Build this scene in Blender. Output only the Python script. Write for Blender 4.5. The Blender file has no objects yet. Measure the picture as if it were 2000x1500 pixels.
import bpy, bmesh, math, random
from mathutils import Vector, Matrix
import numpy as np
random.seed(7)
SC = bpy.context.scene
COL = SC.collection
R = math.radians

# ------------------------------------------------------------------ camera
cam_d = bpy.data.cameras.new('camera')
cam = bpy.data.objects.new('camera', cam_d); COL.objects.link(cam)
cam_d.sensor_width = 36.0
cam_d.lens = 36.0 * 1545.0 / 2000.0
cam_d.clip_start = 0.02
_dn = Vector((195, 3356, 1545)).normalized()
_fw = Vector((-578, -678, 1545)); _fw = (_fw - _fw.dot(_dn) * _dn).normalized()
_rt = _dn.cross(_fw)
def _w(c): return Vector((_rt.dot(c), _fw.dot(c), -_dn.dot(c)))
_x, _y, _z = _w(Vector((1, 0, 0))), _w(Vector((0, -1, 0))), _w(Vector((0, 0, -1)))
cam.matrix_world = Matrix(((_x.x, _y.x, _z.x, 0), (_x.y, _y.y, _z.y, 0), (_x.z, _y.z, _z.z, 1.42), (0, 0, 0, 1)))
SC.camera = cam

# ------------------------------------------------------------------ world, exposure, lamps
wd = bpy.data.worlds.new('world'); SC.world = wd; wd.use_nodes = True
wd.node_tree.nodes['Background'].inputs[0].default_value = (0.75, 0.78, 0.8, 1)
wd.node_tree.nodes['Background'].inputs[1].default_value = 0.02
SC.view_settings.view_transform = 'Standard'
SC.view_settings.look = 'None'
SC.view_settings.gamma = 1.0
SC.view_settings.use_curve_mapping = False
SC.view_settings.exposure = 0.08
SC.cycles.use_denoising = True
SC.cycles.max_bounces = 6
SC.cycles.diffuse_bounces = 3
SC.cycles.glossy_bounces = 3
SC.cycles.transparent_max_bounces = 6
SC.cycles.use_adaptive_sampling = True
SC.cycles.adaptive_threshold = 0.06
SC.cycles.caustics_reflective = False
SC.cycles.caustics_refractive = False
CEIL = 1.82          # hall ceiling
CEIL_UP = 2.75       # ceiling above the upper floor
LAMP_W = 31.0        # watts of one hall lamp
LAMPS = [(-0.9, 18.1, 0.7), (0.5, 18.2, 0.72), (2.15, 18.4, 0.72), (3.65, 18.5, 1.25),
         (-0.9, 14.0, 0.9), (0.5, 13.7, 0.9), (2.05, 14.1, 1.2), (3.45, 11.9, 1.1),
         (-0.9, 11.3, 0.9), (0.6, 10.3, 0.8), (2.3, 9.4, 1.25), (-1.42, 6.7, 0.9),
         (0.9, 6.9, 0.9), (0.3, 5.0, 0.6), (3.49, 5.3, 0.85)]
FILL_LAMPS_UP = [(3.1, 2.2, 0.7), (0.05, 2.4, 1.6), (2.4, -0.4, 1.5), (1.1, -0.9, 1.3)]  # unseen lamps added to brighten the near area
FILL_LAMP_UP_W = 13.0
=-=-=
■ Given task ■
Pull out every line containing "objects".

■ The result ■
Build this scene in Blender. Output only the Python script. Write for Blender 4.5. The Blender file has no objects yet. Measure the picture as if it were 2000x1500 pixels.
cam = bpy.data.objects.new('camera', cam_d); COL.objects.link(cam)